• [To do] Everything from the first line of the data below through the line that contains "bpy.data.objects.remove(o)" should be written out exactly, please, and nothing more; the pictures stay out.
-- Start --
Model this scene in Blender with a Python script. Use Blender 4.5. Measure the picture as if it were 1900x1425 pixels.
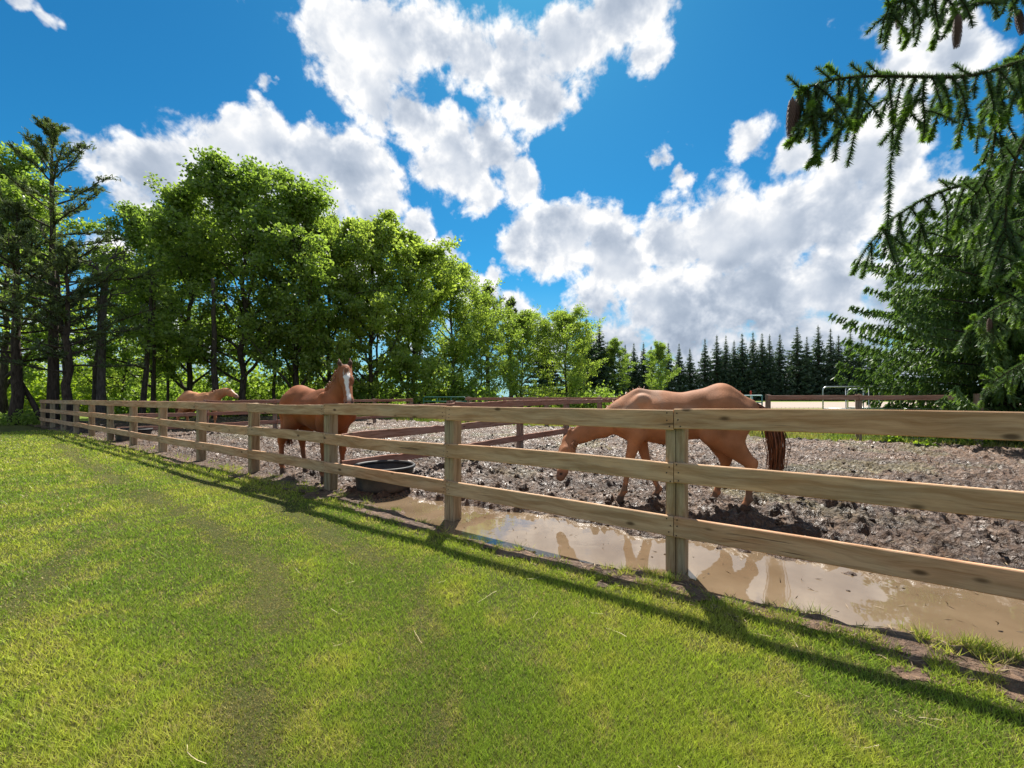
import bpy, math, random
import numpy as np
from mathutils import Vector, Matrix

S = bpy.context.scene
COL = S.collection
for o in list(bpy.data.objects):
    bpy.data.objects.remove(o)

# ------------------------------------------------------------------ camera
EYE = 1.38            # eye height in metres
F = 760.0             # focal length in photo pixels (photo is 1900 wide)
cam_d = bpy.data.cameras.new('camera')
cam = bpy.data.objects.new('camera', cam_d)
COL.objects.link(cam)
cam.location = (0, 0, EYE)
cam.rotation_euler = (math.radians(90), 0, 0)
cam_d.sensor_width = 36.0
cam_d.lens = 36.0 * F / 1900.0
cam_d.shift_y = 25.5 / 1900.0
cam_d.clip_start = 0.05
cam_d.clip_end = 3000
S.camera = cam

# ------------------------------------------------------------------ exposure
S.view_settings.view_transform = 'Standard'
S.view_settings.look = 'None'
S.view_settings.gamma = 1
S.view_settings.use_curve_mapping = False
S.view_settings.exposure = 1.08
S.cycles.max_bounces = 5
S.cycles.diffuse_bounces = 3
S.cycles.glossy_bounces = 2
S.cycles.transmission_bounces = 4
S.cycles.transparent_max_bounces = 6
S.cycles.use_denoising = True
S.cycles.caustics_reflective = False
S.cycles.caustics_refractive = False

# ------------------------------------------------------------------ sun
SUN_EL, SUN_AZ = math.radians(53), math.radians(3)   # azimuth: clockwise from +Y
SUN = Vector((math.sin(SUN_AZ) * math.cos(SUN_EL), math.cos(SUN_AZ) * math.cos(SUN_EL), math.sin(SUN_EL)))
sl = bpy.data.lights.new('sun', 'SUN')
sl.energy = 4.8
sl.angle = math.radians(0.55)
sl.color = (1.0, 0.955, 0.88)
so = bpy.data.objects.new('sun', sl)
COL.objects.link(so)
so.rotation_euler = SUN.to_track_quat('Z', 'Y').to_euler()
so.location = (0, 0, 40)


# ------------------------------------------------------------------ node helpers
class NT:
    def __init__(self, tree):
        self.t = tree
        self.n = tree.nodes
        self.l = tree.links

    def new(self, typ, ins=None, **props):
        nd = self.n.new(typ)
        for k, v in props.items():
            setattr(nd, k, v)
        for k, v in (ins or {}).items():
            self.put(nd.inputs[k], v)
        return nd

    def put(self, sock, v):
        if isinstance(v, bpy.types.NodeSocket):
            self.l.new(v, sock)
        elif isinstance(v, bpy.types.Node):
            self.l.new(v.outputs[0], sock)
        else:
            if sock.type == 'RGBA' and not hasattr(v, '__len__'):
                v = (v, v, v, 1)
            if sock.type == 'RGBA' and len(v) == 3:
                v = (*v, 1)
            sock.default_value = v

    def math(self, op, a, b=0.0, c=0.0, clamp=False):
        nd = self.n.new('ShaderNodeMath')
        nd.operation = op
        nd.use_clamp = clamp
        for i, v in enumerate((a, b, c)):
            self.put(nd.inputs[i], v)
        return nd.outputs[0]

    def vmath(self, op, a, b=(0, 0, 0), s=None):
        nd = self.n.new('ShaderNodeVectorMath')
        nd.operation = op
        self.put(nd.inputs[0], a)
        self.put(nd.inputs[1], b)
        if s is not None:
            self.put(nd.inputs['Scale'], s)
        return nd.outputs['Value'] if op in ('DISTANCE', 'LENGTH', 'DOT_PRODUCT') else nd.outputs[0]

    def mr(self, v, a, b, c=0.0, d=1.0, smooth=False):
        nd = self.n.new('ShaderNodeMapRange')
        nd.interpolation_type = 'SMOOTHSTEP' if smooth else 'LINEAR'
        for i, x in enumerate((v, a, b, c, d)):
            self.put(nd.inputs[i], x)
        return nd.outputs[0]

    def mix(self, f, a, b, blend='MIX'):
        nd = self.n.new('ShaderNodeMix')
        nd.data_type = 'RGBA'
        nd.blend_type = blend
        self.put(nd.inputs[0], f)
        self.put(nd.inputs[6], a)
        self.put(nd.inputs[7], b)
        return nd.outputs[2]

    def noise(self, vec, scale, detail=4.0, rough=0.55, dist=0.0, out=0):
        nd = self.n.new('ShaderNodeTexNoise')
        if vec is not None:
            self.put(nd.inputs['Vector'], vec)
        for k, v in (('Scale', scale), ('Detail', detail), ('Roughness', rough), ('Distortion', dist)):
            self.put(nd.inputs[k], v)
        return nd.outputs[out]

    def scale(self, vec, s):
        nd = self.n.new('ShaderNodeMapping')
        self.put(nd.inputs['Vector'], vec)
        nd.inputs['Scale'].default_value = s
        return nd.outputs[0]

    def ramp(self, f, stops):
        nd = self.n.new('ShaderNodeValToRGB')
        els = nd.color_ramp.elements
        while len(els) < len(stops):
            els.new(0.5)
        for e, (p, c) in zip(els, stops):
            e.position = p
            e.color = (*c, 1) if len(c) == 3 else c
        self.put(nd.inputs[0], f)
        return nd.outputs[0]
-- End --
• [Result of this exercise]
Model this scene in Blender with a Python script. Use Blender 4.5. Measure the picture as if it were 1900x1425 pixels.
import bpy, math, random
import numpy as np
from mathutils import Vector, Matrix

S = bpy.context.scene
COL = S.collection
for o in list(bpy.data.objects):
    bpy.data.objects.remove(o)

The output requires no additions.